Nothing drops traffic like registration.

•  Every pixel is precious.
White space is beautiful; wasted space is expensive.

PROJECT DYNAMICS

•  I can put wings on my car, but it won't make it an airplane.
The preaching against scope creep is not always backed by action. Paradoxical but true -- a short cut in planning will almost always slow down the process, not speed it up.

•  You can't lead from the bottom.
Your job on the way up is to make the people above you look good. One dissent is input; the second dissent is an argument.

•  I know what you pay me to give advice -- what would you pay me to take it?
My candidate for greatest-ever fustrated consultant quote. Remember, consulting work is as much about dealing with failure as it is dealing with success, and it's as much about the humans as it is about the work.

•  When something blows up, the over-riding task is to fix it, not to affix blame.
There's an old saying: "It's amazing what can get done if no one cares about getting the credit." Here's a new take on it. It's true.

• When at a conference table, try to sit directly next to your rival.
It's more disarming than peering across.

SHOW SOME RESPECT

•  Both the AP Style Book and the Chicago Manual of Style say the term is "Web site," two words, capital w.
How much can you expect from a field when the people in it can't spell it?

INTRANETS

•  Bottom-up publishing. Company after company misses this. History is clear – the success of an intranet depends on the ease of publishing.
Corporations are about governance and control; bottom-up publishing runs counter to that. Publishing should require nothing more than a browser.

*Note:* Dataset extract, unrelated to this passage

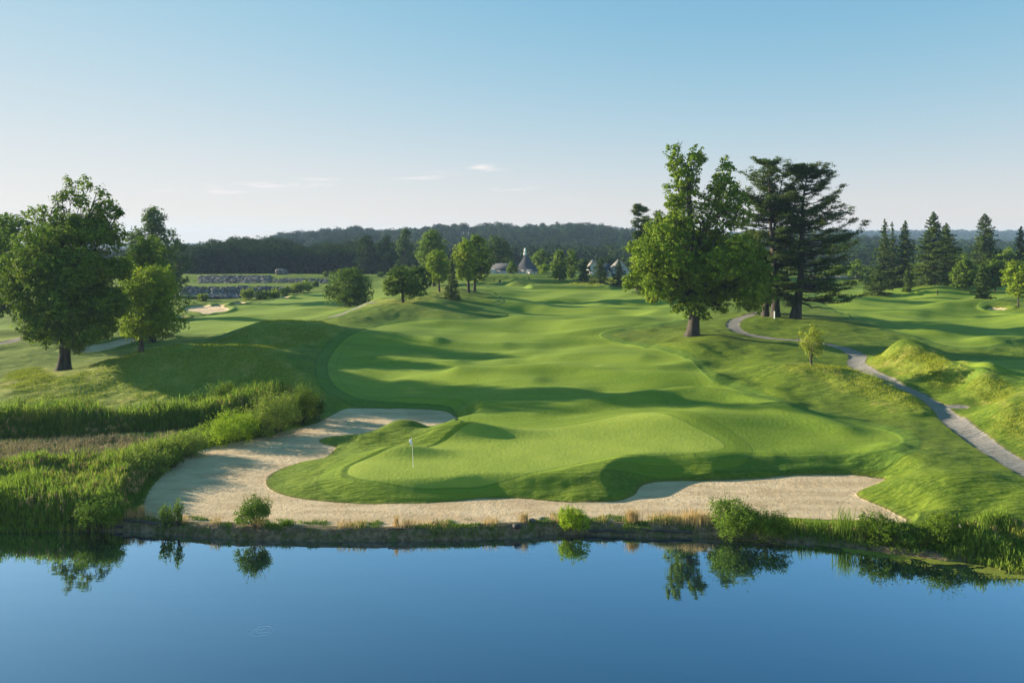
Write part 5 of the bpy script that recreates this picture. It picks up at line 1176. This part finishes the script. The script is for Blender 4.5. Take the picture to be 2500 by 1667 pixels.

•  Personalized Portals. A field largely dominated by companies trying to sell you what they have made instead of what you need.
There is, however, a simple brilliance involved in a personalized news/utility/point-of-entry page. The more you automatically and accurately present information, the fewer pixels needed for navigation. Nearly a third of the average page is lost to navigation. Do personalization correctly and it's tremendous.

•  Extensibility is a fancy word meaning "think ahead."
Just amazing how often you see sites where you have to rework an entire page just to add one new thing; always leave modular spaces that can be swapped in and out.